» **Exercise prompt**
Without the pictures, return all of the material exactly as written.
START Data extract
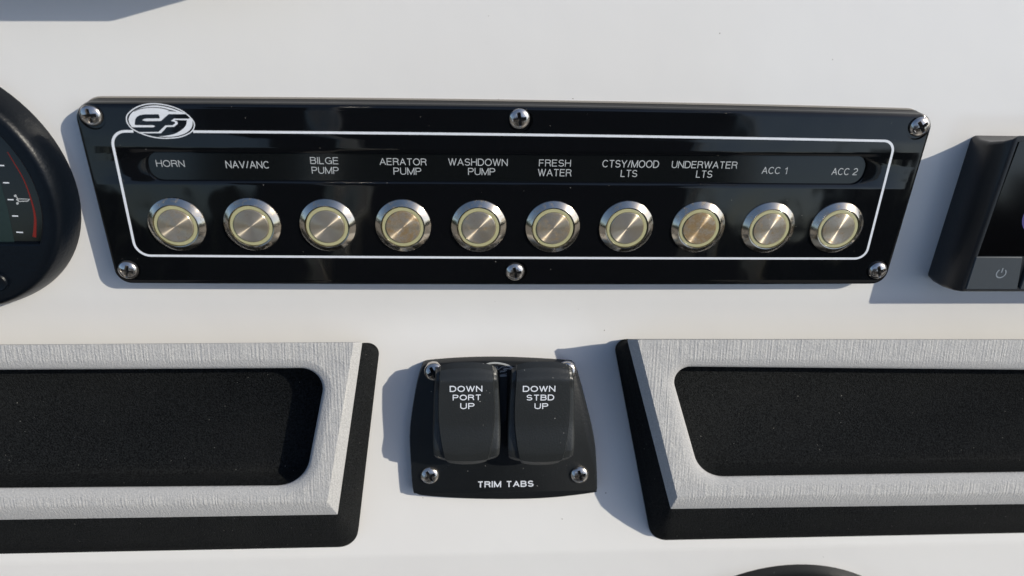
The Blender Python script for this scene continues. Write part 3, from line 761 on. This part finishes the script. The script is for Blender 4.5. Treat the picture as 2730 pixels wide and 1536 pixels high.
def post(px, py, dist, label):  # added unseen post, set on the mirrored sight line to glint in the panel
    x, y = at(px, py, UP, H); P_ = Vector((x, y, H)); d_ = Vector((x-CP.x, y-CP.y, CP.z-H)); q_ = P_ + d_*(dist/d_.z)
    w_ = UP.world(q_); o = bpy.data.objects.new('glint_post', None); COL.objects.link(o); o.location = (w_.x, w_.y, .3)
    o['label'] = label; o['category'] = 'post'; o['group'] = 'added posts that reflect in the switch panel'
    v, f = lathe([(19, 6), (19, 2300)], 40); link('tube', mesh('tube', v, f, POLE, 40), o)
    v, f = lathe([(45, 0), (45, 5), (42, 8), (19, 8)], 40); link('foot', mesh('foot', v, f, POLE, 40), o)
POLE = m_steel('polished_tube_steel', False, .16, base=(.7, .7, .7))
post(855, 320, 620, 'unseen polished steel post added behind the camera for the left panel glint')
post(1990, 330, 720, 'unseen polished steel post added behind the camera for the right panel streak')
ASPH = plain('added_tan_ground', (.20, .18, .155), .9); WOOD = plain('dark_green_woods', (.018, .026, .012), .9)
gm = bpy.data.meshes.new('ground'); gm.from_pydata([(-400, -400, -1.1), (400, -400, -1.1), (400, 400, -1.1), (-400, 400, -1.1)], [], [(0, 1, 2, 3)]); gm.materials.append(ASPH)  # unseen ground added as warm bounce for bezels and buttons
go = bpy.data.objects.new('ground', gm); COL.objects.link(go); go['kind'] = 'structure'; go['label'] = 'unseen tan ground sheet added for warm fill and reflections'
wv = []; wf = []; NW = 260
for i in range(NW):                                                # added lumpy woods belt, unseen, hides horizon glow from the panel reflections
    a = math.pi*1.02 + math.pi*.96*i/(NW-1); rr_ = 42+random.uniform(-2, 2); hh = 5.2+1.6*math.sin(i*.21)+.9*math.sin(i*.83+1)+random.uniform(-.7, .7)
    for q_, z_ in ((0, -1.1), (-.5, hh*.35), (.3, hh*.75), (2, hh), (5, hh*.9), (7, -1.1)):
        wv.append(((rr_+q_+random.uniform(-.4, .4))*math.cos(a), (rr_+q_)*math.sin(a), z_))
for i in range(NW-1):
    for j in range(5): wf.append((i*6+j, i*6+6+j, i*6+7+j, i*6+1+j))
wm = bpy.data.meshes.new('woods'); wm.from_pydata(wv, [], wf); wm.materials.append(WOOD)
wob = bpy.data.objects.new('horizon_cover_woods', wm); COL.objects.link(wob); wob['kind'] = 'stuff'; wob['label'] = 'unseen dark woods belt added behind the camera to hide the horizon glow'

for o in list(bpy.data.objects):
    if '_p' in o: del o['_p']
END Data extract
» **Exercise solution**
The Blender Python script for this scene continues. Write part 3, from line 761 on. This part finishes the script. The script is for Blender 4.5. Treat the picture as 2730 pixels wide and 1536 pixels high.
def post(px, py, dist, label):  # added unseen post, set on the mirrored sight line to glint in the panel
    x, y = at(px, py, UP, H); P_ = Vector((x, y, H)); d_ = Vector((x-CP.x, y-CP.y, CP.z-H)); q_ = P_ + d_*(dist/d_.z)
    w_ = UP.world(q_); o = bpy.data.objects.new('glint_post', None); COL.objects.link(o); o.location = (w_.x, w_.y, .3)
    o['label'] = label; o['category'] = 'post'; o['group'] = 'added posts that reflect in the switch panel'
    v, f = lathe([(19, 6), (19, 2300)], 40); link('tube', mesh('tube', v, f, POLE, 40), o)
    v, f = lathe([(45, 0), (45, 5), (42, 8), (19, 8)], 40); link('foot', mesh('foot', v, f, POLE, 40), o)
POLE = m_steel('polished_tube_steel', False, .16, base=(.7, .7, .7))
post(855, 320, 620, 'unseen polished steel post added behind the camera for the left panel glint')
post(1990, 330, 720, 'unseen polished steel post added behind the camera for the right panel streak')
ASPH = plain('added_tan_ground', (.20, .18, .155), .9); WOOD = plain('dark_green_woods', (.018, .026, .012), .9)
gm = bpy.data.meshes.new('ground'); gm.from_pydata([(-400, -400, -1.1), (400, -400, -1.1), (400, 400, -1.1), (-400, 400, -1.1)], [], [(0, 1, 2, 3)]); gm.materials.append(ASPH)  # unseen ground added as warm bounce for bezels and buttons
go = bpy.data.objects.new('ground', gm); COL.objects.link(go); go['kind'] = 'structure'; go['label'] = 'unseen tan ground sheet added for warm fill and reflections'
wv = []; wf = []; NW = 260
for i in range(NW):                                                # added lumpy woods belt, unseen, hides horizon glow from the panel reflections
    a = math.pi*1.02 + math.pi*.96*i/(NW-1); rr_ = 42+random.uniform(-2, 2); hh = 5.2+1.6*math.sin(i*.21)+.9*math.sin(i*.83+1)+random.uniform(-.7, .7)
    for q_, z_ in ((0, -1.1), (-.5, hh*.35), (.3, hh*.75), (2, hh), (5, hh*.9), (7, -1.1)):
        wv.append(((rr_+q_+random.uniform(-.4, .4))*math.cos(a), (rr_+q_)*math.sin(a), z_))
for i in range(NW-1):
    for j in range(5): wf.append((i*6+j, i*6+6+j, i*6+7+j, i*6+1+j))
wm = bpy.data.meshes.new('woods'); wm.from_pydata(wv, [], wf); wm.materials.append(WOOD)
wob = bpy.data.objects.new('horizon_cover_woods', wm); COL.objects.link(wob); wob['kind'] = 'stuff'; wob['label'] = 'unseen dark woods belt added behind the camera to hide the horizon glow'

for o in list(bpy.data.objects):
    if '_p' in o: del o['_p']